Pictures/Video are Worth 1000’s of Details

I sat down and started to answer your questions from this Q and A post.

Then I got a little sidetracked removing Silly Putty from a remote control, but that’s another story. 

So, since writers are known for wandering off on tangents, secondary characters, and subplots, I thought I’d first explore how difficult is was for me to make the transition from writing television commercials to writing my novels.

Television commercials have to convey a lot of information, all within a very short time frame–usually 30 seconds, sometimes 60. That is why everything is analyzed and double-checked to make sure what you want is portrayed. One incorrect detail can swing meaning a whole different way.

Look at this picture…

Without a single written word, this picture conveys so much.

Age of man

The man is old. Details that show this are the cane, the gnarled fingers, his caved-in mouth, grey hair, and sunken cheekbones.

Man’s Health

He suffers from a variety of ailments. Details that show this are his misshapen fingers and knuckles which may indicate advanced arthritis. His mouth is also slightly caved in, which could mean he’s got missing teeth or dentures. He also uses a cane, which could mean he has trouble with balance or the use of his legs.  Frail would be a good word to describe this man.

Lifestyle of the man

His hair and clothes are well-maintained (with the exception of his shoes, which could use a good shine), so I am guessing he appreciates neatness. Or, has a caretaker who does. And, if he has someone watching over him, that would indicate that either he’s got enough money to pay for a caretaker, or a family member has taken on the task.

Time of year

The season is a little bit harder to discern, but there are clues if you look hard. The grass is lush and green, and so are the leaves on the tree.  Upon close inspection of the grass I see little tiny flowers. I would say this picture was taken in the late spring.


You can surmise the day is mild because the man’s coat and hat are light, and he’s not wearing gloves. The sun is out (indicated by the small shadow on the bench and shiny spots on the bench arms), yet not so powerful as to make the man squint. There hasn’t been rain in the past few hours, evidenced by the dry bench, sidewalk, and road. Plus, the man isn’t carrying an umbrella.


The bench is well-made, but the finish on it is faded, a top screw on the backrest is missing, and the dedication plaque has fallen off. The grass needs mowing. The light post and fence are high-quality, chosen for longevity and little required maintenance. The building is full of arcitectural details, like pillars and paned windows. With the exception of one cigarette butt in the crack of the sidewalk, the area is litter free. I’m guessing a college or a city square.

Now you see just how much can be gleaned from one picture or a small video clip. Amazing huh?

So, when I first started writing novels, I didn’t include character details like hair color, age, and body type.

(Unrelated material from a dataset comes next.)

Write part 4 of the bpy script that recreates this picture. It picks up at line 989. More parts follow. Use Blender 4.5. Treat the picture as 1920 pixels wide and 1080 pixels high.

Show versus tell was also REALLY hard for me to grasp. In television writing, the showing comes from the pictures/video and the script’s purpose is to tell about the product/storyline you’re trying to sell. In my early drafts of my first novel I was really big on “telling”, since I was used to the pictures and video “showing” what I was trying to convey.

Scripts also have their own set of punctuation and grammar rules. As for spelling, it is actually considered good form to spell out difficult words phonetically to make pronunciation easier on the voice talent. Numbers and proper nouns also have their own set of rules.

Another difference is the rampant use of commas, periods, and ellipsis to show voice talent where to pause a little (use a comma), a bit longer (a period) and a lot longer (ellipsis).  

As you can image, because of all of the above, my early drafts were a complete disaster. But I had thick skin and could set my pride aside with ease, so I trolled the internet, devoured “how to” books,  joined a critique group, found a beta-reader, asked questions of other writers.

In general had no shame in admitting I had no idea what I was doing.

Because that’s how you learn to be a better writer.

How about you? Did you have trouble learning or adjusting to the “rules” of writing?


4 thoughts on “Pictures/Video are Worth 1000’s of Details

  1. This is such a great post. I can see how you were taught to have those powers of observation for sound bites that backfired in the novel.

    Me, I did it all 🙂

    Made the usual mistakes and invented a few of my own. Talked too much, and info dumped too much, can’t spell, had sloppy drafts and in general needed to “clean” up my act.

    Getting better, more disciplined and learning how to edit myself.
    Have a great day!

  2. Ramblings,
    I’m so glad to hear I’m not the only one who struggled with the rules!

    I remember when someone pointed out I’d neglected to include my lead’s hair and eye color. My eyebrows came together in confusion because I could see both of them clearly in my head. So embarassing!

    But, I look at every mistake as a learning experience. That one taught me a LOT!

    Happy Monday!


  3. This is great Christi! I, too, made many mistakes in my first draft but as I was told, it is something you learn to refine along the way and that it how one learns. The story was there, I just had to “show it” and not “tell it”.


  4. Karen,

    Thanks for stopping by! I think of my first draft (s) as my practice ones. Around 3 or 4 is where I really picked up steam and applied all I’d learned along the way.